> Task prompt
Write out the data below in full. Keep it exact.

> Information supplied
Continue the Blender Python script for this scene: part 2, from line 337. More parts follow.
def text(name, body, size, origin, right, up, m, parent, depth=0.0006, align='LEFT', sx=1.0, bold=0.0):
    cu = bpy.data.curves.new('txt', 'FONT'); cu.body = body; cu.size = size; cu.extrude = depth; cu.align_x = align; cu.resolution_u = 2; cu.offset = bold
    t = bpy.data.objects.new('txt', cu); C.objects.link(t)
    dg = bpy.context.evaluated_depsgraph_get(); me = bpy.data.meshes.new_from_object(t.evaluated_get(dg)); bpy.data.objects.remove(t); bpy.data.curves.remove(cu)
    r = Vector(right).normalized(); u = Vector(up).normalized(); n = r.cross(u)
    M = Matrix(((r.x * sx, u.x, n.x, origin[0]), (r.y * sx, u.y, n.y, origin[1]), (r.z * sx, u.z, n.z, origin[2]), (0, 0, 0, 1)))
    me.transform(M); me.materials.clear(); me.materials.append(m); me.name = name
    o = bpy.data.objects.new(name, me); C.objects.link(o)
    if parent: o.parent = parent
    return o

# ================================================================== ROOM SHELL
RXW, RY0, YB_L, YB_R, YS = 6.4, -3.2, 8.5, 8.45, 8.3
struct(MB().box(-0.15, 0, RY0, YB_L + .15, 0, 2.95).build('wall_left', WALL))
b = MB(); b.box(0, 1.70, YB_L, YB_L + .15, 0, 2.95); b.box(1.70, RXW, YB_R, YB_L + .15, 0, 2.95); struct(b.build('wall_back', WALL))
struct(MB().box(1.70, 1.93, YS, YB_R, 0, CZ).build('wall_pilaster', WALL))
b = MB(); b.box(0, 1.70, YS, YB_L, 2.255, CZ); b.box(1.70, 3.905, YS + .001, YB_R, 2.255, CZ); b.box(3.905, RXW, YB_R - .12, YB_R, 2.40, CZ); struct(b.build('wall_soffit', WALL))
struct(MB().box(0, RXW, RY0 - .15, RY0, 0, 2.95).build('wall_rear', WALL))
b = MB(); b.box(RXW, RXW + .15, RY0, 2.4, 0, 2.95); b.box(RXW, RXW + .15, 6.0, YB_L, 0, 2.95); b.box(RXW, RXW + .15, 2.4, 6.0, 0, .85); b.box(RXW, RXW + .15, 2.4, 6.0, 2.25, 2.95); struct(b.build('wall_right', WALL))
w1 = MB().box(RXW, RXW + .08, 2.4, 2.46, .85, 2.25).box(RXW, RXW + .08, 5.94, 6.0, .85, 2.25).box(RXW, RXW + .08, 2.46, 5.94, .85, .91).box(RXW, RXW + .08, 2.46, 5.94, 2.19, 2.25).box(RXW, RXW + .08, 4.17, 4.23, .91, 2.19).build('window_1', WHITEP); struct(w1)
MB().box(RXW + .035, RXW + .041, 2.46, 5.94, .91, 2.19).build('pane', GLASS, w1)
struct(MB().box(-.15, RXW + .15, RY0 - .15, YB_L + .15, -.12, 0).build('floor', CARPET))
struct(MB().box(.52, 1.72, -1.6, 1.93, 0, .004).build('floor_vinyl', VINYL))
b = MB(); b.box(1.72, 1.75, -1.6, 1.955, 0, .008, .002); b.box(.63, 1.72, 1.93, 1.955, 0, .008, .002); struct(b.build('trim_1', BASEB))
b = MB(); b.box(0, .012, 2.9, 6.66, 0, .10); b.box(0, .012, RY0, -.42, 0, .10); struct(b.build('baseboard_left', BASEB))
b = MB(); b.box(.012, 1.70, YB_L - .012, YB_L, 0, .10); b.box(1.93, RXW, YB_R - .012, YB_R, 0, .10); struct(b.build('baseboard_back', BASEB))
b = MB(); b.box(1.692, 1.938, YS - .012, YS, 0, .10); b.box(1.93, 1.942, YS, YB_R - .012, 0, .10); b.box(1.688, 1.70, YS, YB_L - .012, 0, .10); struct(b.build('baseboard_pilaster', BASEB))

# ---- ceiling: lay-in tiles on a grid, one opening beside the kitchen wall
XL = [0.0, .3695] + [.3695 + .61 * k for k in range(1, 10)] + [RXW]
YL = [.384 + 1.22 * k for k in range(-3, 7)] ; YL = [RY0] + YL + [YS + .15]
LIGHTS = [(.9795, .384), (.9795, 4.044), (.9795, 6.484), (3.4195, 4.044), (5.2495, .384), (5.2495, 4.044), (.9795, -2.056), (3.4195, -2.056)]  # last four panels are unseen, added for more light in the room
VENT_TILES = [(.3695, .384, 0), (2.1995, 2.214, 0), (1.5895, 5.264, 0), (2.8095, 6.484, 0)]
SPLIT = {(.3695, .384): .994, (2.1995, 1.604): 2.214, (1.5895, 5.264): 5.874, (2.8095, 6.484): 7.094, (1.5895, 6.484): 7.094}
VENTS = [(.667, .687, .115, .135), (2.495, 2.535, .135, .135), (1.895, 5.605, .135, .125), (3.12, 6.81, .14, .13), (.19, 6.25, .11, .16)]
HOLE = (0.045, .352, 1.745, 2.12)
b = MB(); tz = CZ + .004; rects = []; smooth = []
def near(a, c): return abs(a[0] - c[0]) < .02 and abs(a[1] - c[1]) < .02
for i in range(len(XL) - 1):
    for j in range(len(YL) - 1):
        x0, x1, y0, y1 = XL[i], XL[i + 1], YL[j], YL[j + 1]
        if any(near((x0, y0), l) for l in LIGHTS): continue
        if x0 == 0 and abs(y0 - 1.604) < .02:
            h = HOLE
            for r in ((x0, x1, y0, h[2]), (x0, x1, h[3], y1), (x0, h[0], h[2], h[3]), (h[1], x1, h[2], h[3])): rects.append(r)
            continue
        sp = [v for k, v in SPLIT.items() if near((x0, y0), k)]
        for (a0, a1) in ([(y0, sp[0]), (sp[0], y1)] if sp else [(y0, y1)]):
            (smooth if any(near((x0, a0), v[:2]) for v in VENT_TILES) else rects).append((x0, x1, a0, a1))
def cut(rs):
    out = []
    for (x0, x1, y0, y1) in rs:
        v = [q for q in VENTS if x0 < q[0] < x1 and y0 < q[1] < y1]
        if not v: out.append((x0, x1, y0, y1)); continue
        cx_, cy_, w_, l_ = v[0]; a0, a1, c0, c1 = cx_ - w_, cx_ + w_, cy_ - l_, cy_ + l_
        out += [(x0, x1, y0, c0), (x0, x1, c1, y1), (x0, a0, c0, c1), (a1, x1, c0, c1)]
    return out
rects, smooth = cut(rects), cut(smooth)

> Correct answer
Continue the Blender Python script for this scene: part 2, from line 337. More parts follow.
def text(name, body, size, origin, right, up, m, parent, depth=0.0006, align='LEFT', sx=1.0, bold=0.0):
    cu = bpy.data.curves.new('txt', 'FONT'); cu.body = body; cu.size = size; cu.extrude = depth; cu.align_x = align; cu.resolution_u = 2; cu.offset = bold
    t = bpy.data.objects.new('txt', cu); C.objects.link(t)
    dg = bpy.context.evaluated_depsgraph_get(); me = bpy.data.meshes.new_from_object(t.evaluated_get(dg)); bpy.data.objects.remove(t); bpy.data.curves.remove(cu)
    r = Vector(right).normalized(); u = Vector(up).normalized(); n = r.cross(u)
    M = Matrix(((r.x * sx, u.x, n.x, origin[0]), (r.y * sx, u.y, n.y, origin[1]), (r.z * sx, u.z, n.z, origin[2]), (0, 0, 0, 1)))
    me.transform(M); me.materials.clear(); me.materials.append(m); me.name = name
    o = bpy.data.objects.new(name, me); C.objects.link(o)
    if parent: o.parent = parent
    return o

# ================================================================== ROOM SHELL
RXW, RY0, YB_L, YB_R, YS = 6.4, -3.2, 8.5, 8.45, 8.3
struct(MB().box(-0.15, 0, RY0, YB_L + .15, 0, 2.95).build('wall_left', WALL))
b = MB(); b.box(0, 1.70, YB_L, YB_L + .15, 0, 2.95); b.box(1.70, RXW, YB_R, YB_L + .15, 0, 2.95); struct(b.build('wall_back', WALL))
struct(MB().box(1.70, 1.93, YS, YB_R, 0, CZ).build('wall_pilaster', WALL))
b = MB(); b.box(0, 1.70, YS, YB_L, 2.255, CZ); b.box(1.70, 3.905, YS + .001, YB_R, 2.255, CZ); b.box(3.905, RXW, YB_R - .12, YB_R, 2.40, CZ); struct(b.build('wall_soffit', WALL))
struct(MB().box(0, RXW, RY0 - .15, RY0, 0, 2.95).build('wall_rear', WALL))
b = MB(); b.box(RXW, RXW + .15, RY0, 2.4, 0, 2.95); b.box(RXW, RXW + .15, 6.0, YB_L, 0, 2.95); b.box(RXW, RXW + .15, 2.4, 6.0, 0, .85); b.box(RXW, RXW + .15, 2.4, 6.0, 2.25, 2.95); struct(b.build('wall_right', WALL))
w1 = MB().box(RXW, RXW + .08, 2.4, 2.46, .85, 2.25).box(RXW, RXW + .08, 5.94, 6.0, .85, 2.25).box(RXW, RXW + .08, 2.46, 5.94, .85, .91).box(RXW, RXW + .08, 2.46, 5.94, 2.19, 2.25).box(RXW, RXW + .08, 4.17, 4.23, .91, 2.19).build('window_1', WHITEP); struct(w1)
MB().box(RXW + .035, RXW + .041, 2.46, 5.94, .91, 2.19).build('pane', GLASS, w1)
struct(MB().box(-.15, RXW + .15, RY0 - .15, YB_L + .15, -.12, 0).build('floor', CARPET))
struct(MB().box(.52, 1.72, -1.6, 1.93, 0, .004).build('floor_vinyl', VINYL))
b = MB(); b.box(1.72, 1.75, -1.6, 1.955, 0, .008, .002); b.box(.63, 1.72, 1.93, 1.955, 0, .008, .002); struct(b.build('trim_1', BASEB))
b = MB(); b.box(0, .012, 2.9, 6.66, 0, .10); b.box(0, .012, RY0, -.42, 0, .10); struct(b.build('baseboard_left', BASEB))
b = MB(); b.box(.012, 1.70, YB_L - .012, YB_L, 0, .10); b.box(1.93, RXW, YB_R - .012, YB_R, 0, .10); struct(b.build('baseboard_back', BASEB))
b = MB(); b.box(1.692, 1.938, YS - .012, YS, 0, .10); b.box(1.93, 1.942, YS, YB_R - .012, 0, .10); b.box(1.688, 1.70, YS, YB_L - .012, 0, .10); struct(b.build('baseboard_pilaster', BASEB))

# ---- ceiling: lay-in tiles on a grid, one opening beside the kitchen wall
XL = [0.0, .3695] + [.3695 + .61 * k for k in range(1, 10)] + [RXW]
YL = [.384 + 1.22 * k for k in range(-3, 7)] ; YL = [RY0] + YL + [YS + .15]
LIGHTS = [(.9795, .384), (.9795, 4.044), (.9795, 6.484), (3.4195, 4.044), (5.2495, .384), (5.2495, 4.044), (.9795, -2.056), (3.4195, -2.056)]  # last four panels are unseen, added for more light in the room
VENT_TILES = [(.3695, .384, 0), (2.1995, 2.214, 0), (1.5895, 5.264, 0), (2.8095, 6.484, 0)]
SPLIT = {(.3695, .384): .994, (2.1995, 1.604): 2.214, (1.5895, 5.264): 5.874, (2.8095, 6.484): 7.094, (1.5895, 6.484): 7.094}
VENTS = [(.667, .687, .115, .135), (2.495, 2.535, .135, .135), (1.895, 5.605, .135, .125), (3.12, 6.81, .14, .13), (.19, 6.25, .11, .16)]
HOLE = (0.045, .352, 1.745, 2.12)
b = MB(); tz = CZ + .004; rects = []; smooth = []
def near(a, c): return abs(a[0] - c[0]) < .02 and abs(a[1] - c[1]) < .02
for i in range(len(XL) - 1):
    for j in range(len(YL) - 1):
        x0, x1, y0, y1 = XL[i], XL[i + 1], YL[j], YL[j + 1]
        if any(near((x0, y0), l) for l in LIGHTS): continue
        if x0 == 0 and abs(y0 - 1.604) < .02:
            h = HOLE
            for r in ((x0, x1, y0, h[2]), (x0, x1, h[3], y1), (x0, h[0], h[2], h[3]), (h[1], x1, h[2], h[3])): rects.append(r)
            continue
        sp = [v for k, v in SPLIT.items() if near((x0, y0), k)]
        for (a0, a1) in ([(y0, sp[0]), (sp[0], y1)] if sp else [(y0, y1)]):
            (smooth if any(near((x0, a0), v[:2]) for v in VENT_TILES) else rects).append((x0, x1, a0, a1))
def cut(rs):
    out = []
    for (x0, x1, y0, y1) in rs:
        v = [q for q in VENTS if x0 < q[0] < x1 and y0 < q[1] < y1]
        if not v: out.append((x0, x1, y0, y1)); continue
        cx_, cy_, w_, l_ = v[0]; a0, a1, c0, c1 = cx_ - w_, cx_ + w_, cy_ - l_, cy_ + l_
        out += [(x0, x1, y0, c0), (x0, x1, c1, y1), (x0, a0, c0, c1), (a1, x1, c0, c1)]
    return out
rects, smooth = cut(rects), cut(smooth)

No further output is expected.